I thought I had read this book before when I took it out, but there was no history on it. Upon closer investigation, this appears to be a part 2 to his previous book: Hooked. And it is weird.
This book largely focuses on different strategies to take back your time and how to not be so distracted by the world around you. And if you are reading it for that purpose, it is awful. The useful stuff appears on just about every productivity tips list, and there is a complete lack of nuance or acceptance that different people have different lives and needs. The work section in particular really requires that you have control over your own schedule, and he advocates for making your friends and family feel bad for looking at their phones.
But as a sequel to Hooked, it is fascinating. He previously wrote a book about how to use psychology to make addictive products, and in this one he’s putting the onus on the user to not fall for the things he pushed for in the previous one. The first one was from the perspective of the product, this one from the user, and he never puts together that he is remotely responsible for creating the problem in the first place.
And that’s really a larger tech and design issue that I am not getting into right now.

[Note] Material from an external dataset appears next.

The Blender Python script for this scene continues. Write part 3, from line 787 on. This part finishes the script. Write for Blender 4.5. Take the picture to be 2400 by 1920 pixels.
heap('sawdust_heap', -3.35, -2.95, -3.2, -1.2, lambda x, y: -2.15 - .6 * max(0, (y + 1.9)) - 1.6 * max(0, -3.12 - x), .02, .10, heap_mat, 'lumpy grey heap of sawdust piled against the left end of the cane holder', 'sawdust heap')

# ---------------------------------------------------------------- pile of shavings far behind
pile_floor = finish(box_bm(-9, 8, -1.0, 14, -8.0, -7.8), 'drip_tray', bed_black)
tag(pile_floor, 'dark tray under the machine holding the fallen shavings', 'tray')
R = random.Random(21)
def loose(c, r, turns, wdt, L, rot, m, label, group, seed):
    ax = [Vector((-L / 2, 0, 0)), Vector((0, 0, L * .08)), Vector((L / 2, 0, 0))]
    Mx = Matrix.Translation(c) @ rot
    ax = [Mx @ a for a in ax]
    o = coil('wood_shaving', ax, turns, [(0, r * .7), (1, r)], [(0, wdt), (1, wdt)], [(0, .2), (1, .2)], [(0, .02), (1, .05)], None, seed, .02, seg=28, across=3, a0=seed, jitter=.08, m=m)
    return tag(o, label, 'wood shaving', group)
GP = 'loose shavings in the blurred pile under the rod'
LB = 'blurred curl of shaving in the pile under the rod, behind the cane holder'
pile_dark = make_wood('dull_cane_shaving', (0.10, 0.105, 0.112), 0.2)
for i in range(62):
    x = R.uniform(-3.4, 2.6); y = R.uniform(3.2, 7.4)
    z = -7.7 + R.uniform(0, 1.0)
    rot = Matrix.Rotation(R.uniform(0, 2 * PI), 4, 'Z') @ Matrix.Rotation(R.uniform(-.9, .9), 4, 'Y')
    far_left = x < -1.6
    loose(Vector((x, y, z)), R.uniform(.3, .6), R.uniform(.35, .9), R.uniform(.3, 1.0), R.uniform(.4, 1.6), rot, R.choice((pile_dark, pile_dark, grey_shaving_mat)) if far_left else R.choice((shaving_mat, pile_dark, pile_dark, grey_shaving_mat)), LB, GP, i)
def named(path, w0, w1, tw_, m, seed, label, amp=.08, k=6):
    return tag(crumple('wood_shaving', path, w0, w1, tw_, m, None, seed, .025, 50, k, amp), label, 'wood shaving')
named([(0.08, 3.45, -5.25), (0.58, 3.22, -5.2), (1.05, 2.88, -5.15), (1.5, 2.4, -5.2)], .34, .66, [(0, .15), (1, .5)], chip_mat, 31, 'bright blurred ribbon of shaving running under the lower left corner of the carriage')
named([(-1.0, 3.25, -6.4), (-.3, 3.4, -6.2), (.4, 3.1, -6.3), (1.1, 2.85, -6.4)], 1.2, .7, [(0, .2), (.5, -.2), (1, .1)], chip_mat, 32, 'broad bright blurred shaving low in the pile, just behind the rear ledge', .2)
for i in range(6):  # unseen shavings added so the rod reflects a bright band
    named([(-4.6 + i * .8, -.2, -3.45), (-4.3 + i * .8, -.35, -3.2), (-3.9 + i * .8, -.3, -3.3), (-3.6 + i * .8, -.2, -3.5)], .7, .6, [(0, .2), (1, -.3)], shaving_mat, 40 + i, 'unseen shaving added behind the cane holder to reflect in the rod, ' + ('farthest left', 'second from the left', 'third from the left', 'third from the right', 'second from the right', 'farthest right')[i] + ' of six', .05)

Overall, if you are looking for ways to become better at controlling your own attention, not this one. But if you read Hooked and you want to watch the author completely avoid any accountability in creating a world where technology is specifically designed to be addictive and blame the user for allowing themselves to become addicted to technology and the world at large around them, including I think using several of the same studies from the first book reframed as a bad thing, it’s actually pretty interesting.